In the U.S. state of Oregon, Interstate 5 traverses the state from north to south, passing through the major cities of Portland, Salem, Eugene, and Medford.


Route description

Beginning with the section about 3 miles (4.8 km) north of the California border, the highway runs from 4,310 feet (1,310 m) Siskiyou Summit, the highest point on I-5, through Oregon's southern mountains and towns such as Ashland, Medford, and Grants Pass. Past Roseburg, the mountains turn into hills, and as it reaches Eugene, the road enters the Willamette River Valley. At Eugene the highway intersects with the short Interstate 105. The interstate then heads almost due north, skirting near Albany and Corvallis, and passes through Salem. There were plans to build a spur into Salem, called Interstate 305.

In Salem, placed in the median near mile marker 260, are signs noting where I-5 crosses the 45th parallel. It bears the words "45th Parallel - Half Way Between the Equator and North Pole".

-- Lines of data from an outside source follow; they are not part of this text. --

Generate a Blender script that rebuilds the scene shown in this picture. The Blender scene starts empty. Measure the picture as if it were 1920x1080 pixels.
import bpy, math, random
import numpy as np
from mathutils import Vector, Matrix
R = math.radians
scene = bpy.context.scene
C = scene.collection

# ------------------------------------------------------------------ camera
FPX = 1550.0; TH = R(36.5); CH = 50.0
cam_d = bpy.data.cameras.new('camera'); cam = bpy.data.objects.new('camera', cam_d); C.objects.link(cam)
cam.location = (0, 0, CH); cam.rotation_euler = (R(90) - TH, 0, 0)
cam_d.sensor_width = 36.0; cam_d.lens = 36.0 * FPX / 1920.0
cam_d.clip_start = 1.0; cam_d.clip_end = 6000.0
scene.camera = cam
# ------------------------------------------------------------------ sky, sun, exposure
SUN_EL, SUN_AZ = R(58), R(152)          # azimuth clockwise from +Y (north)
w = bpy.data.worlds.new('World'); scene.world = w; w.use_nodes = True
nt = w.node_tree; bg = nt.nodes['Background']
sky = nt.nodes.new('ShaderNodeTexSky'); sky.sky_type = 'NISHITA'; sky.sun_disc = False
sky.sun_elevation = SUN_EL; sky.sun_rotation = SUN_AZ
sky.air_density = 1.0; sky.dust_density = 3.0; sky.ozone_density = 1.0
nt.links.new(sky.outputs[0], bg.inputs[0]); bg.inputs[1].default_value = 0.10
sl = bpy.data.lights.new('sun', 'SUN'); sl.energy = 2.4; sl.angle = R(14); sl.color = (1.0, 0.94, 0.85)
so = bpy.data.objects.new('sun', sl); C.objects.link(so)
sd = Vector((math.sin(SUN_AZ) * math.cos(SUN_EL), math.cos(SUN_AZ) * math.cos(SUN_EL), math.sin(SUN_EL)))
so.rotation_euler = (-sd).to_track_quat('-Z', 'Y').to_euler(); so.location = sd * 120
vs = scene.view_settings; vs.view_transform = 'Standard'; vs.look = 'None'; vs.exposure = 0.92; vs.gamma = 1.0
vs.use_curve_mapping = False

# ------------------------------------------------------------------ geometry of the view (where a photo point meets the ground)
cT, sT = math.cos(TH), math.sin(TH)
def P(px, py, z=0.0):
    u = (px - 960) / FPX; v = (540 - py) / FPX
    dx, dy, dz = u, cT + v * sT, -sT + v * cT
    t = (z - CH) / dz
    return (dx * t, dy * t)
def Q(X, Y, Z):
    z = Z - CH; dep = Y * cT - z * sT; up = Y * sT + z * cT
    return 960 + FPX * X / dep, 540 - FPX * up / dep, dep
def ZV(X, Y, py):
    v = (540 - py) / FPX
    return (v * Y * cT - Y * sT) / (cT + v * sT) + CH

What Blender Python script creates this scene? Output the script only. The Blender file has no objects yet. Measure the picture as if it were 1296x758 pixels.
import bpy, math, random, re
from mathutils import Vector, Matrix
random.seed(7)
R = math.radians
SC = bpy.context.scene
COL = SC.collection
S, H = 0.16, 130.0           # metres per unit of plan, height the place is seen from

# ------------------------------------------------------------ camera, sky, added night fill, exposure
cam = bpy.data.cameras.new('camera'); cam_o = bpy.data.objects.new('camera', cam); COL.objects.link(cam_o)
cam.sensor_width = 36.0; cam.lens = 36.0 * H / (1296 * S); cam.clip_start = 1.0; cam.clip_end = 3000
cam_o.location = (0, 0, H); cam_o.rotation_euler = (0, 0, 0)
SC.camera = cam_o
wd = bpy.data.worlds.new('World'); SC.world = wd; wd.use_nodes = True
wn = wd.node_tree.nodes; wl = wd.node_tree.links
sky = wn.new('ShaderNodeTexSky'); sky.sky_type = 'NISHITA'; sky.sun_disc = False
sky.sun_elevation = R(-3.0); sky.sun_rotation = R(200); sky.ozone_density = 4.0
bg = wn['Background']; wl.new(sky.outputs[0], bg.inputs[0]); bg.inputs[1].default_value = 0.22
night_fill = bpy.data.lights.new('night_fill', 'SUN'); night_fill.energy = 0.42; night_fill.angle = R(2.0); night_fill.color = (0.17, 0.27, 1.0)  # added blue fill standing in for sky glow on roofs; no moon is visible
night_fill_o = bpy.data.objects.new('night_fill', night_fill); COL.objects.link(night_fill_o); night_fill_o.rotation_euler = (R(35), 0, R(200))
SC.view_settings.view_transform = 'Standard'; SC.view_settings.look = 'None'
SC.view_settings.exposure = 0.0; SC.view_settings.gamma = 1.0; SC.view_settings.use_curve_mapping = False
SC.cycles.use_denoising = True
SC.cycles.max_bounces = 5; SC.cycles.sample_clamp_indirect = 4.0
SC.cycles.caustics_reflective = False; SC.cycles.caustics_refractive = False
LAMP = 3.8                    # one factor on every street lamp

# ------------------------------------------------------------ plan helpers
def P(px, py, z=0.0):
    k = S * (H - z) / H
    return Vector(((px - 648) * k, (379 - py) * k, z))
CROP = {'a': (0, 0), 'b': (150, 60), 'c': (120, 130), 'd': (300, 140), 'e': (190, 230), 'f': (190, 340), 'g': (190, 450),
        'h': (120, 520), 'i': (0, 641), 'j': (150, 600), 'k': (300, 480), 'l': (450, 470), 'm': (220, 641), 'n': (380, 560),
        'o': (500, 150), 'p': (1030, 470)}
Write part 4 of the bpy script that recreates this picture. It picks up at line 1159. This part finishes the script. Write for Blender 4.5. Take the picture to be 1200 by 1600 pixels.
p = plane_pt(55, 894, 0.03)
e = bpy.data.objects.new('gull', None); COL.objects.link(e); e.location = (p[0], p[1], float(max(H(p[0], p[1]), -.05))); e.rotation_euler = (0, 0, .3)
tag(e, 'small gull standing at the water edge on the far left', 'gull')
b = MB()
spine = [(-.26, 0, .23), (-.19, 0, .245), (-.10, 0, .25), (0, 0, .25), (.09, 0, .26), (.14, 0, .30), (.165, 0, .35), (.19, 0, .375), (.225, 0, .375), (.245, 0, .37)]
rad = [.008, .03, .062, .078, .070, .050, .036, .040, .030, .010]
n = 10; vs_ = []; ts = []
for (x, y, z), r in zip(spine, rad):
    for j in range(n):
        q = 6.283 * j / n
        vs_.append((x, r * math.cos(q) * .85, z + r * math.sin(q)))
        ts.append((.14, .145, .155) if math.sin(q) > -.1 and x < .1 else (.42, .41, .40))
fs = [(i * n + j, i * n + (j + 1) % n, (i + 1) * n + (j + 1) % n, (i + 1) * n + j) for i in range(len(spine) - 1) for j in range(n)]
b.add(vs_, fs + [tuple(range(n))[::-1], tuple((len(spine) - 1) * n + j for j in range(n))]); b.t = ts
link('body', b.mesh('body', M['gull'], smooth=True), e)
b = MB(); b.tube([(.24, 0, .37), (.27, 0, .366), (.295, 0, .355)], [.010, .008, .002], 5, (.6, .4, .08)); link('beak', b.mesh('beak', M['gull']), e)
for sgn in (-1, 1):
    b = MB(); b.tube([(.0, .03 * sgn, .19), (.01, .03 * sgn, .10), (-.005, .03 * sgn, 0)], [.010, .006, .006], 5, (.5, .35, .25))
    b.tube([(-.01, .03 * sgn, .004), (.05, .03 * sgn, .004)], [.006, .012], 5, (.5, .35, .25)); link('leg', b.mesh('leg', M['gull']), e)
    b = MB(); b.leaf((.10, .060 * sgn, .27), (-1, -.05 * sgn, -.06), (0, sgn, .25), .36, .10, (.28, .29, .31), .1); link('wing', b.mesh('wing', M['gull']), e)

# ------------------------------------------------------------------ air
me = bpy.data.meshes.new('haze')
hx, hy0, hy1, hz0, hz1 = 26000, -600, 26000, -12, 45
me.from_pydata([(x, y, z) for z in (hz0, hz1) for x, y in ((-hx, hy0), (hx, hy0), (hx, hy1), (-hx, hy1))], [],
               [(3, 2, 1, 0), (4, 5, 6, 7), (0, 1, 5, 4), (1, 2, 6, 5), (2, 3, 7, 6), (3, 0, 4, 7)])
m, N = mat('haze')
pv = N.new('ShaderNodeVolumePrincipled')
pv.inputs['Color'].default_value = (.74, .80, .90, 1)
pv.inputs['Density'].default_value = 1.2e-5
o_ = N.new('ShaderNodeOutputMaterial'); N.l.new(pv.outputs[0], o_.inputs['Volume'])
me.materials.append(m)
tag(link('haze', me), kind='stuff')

The highway then tracks a little to the northeast, crossing the Willamette River on the Boone Bridge and passing through the city of Wilsonville before splitting off Interstate 205 south of the Portland metro area. From here it passes up through Tualatin and Tigard along former U.S. Route 99W and through the so-called Terwilliger curves before hitting the southern terminus of I-405 and the Marquam Bridge. Also planned was a spur in Portland off I-405, called Interstate 505, which would have connected to U.S. Highway 30, but that plan was canceled. A stub of what would have been I-505 exists as a long exit ramp to Highway 30.

After crossing the Willamette River on the Marquam Bridge, I-5 has junctions at the western terminus of Interstate 84 and the northern terminus of I-405. It then continues through the northern parts of the city of Portland, and crosses into Washington via the Interstate Bridge.

Notably, bicycles are not prohibited from most of I-5 in Oregon, perhaps because in rural and mountain areas, few or no alternate routes exist (having been largely built over the alignment of U.S. 99, which in many places was laid over historic trails). In the early 1970s, restrictions against non-motorized vehicles began appearing in denser urban areas where such use would be unsafe, but, as of April 2007, the rest remains accessible.

State law

Legally, I-5 in Oregon is designated the Pacific Highway No. 1 (see Oregon highways and routes).

Robert Hugh Baldock Freeway

Although not generally referred as such, the portion of I-5 south of Portland near Tigard to Salem was designated the Robert Hugh Baldock Freeway after a former Oregon highway engineer.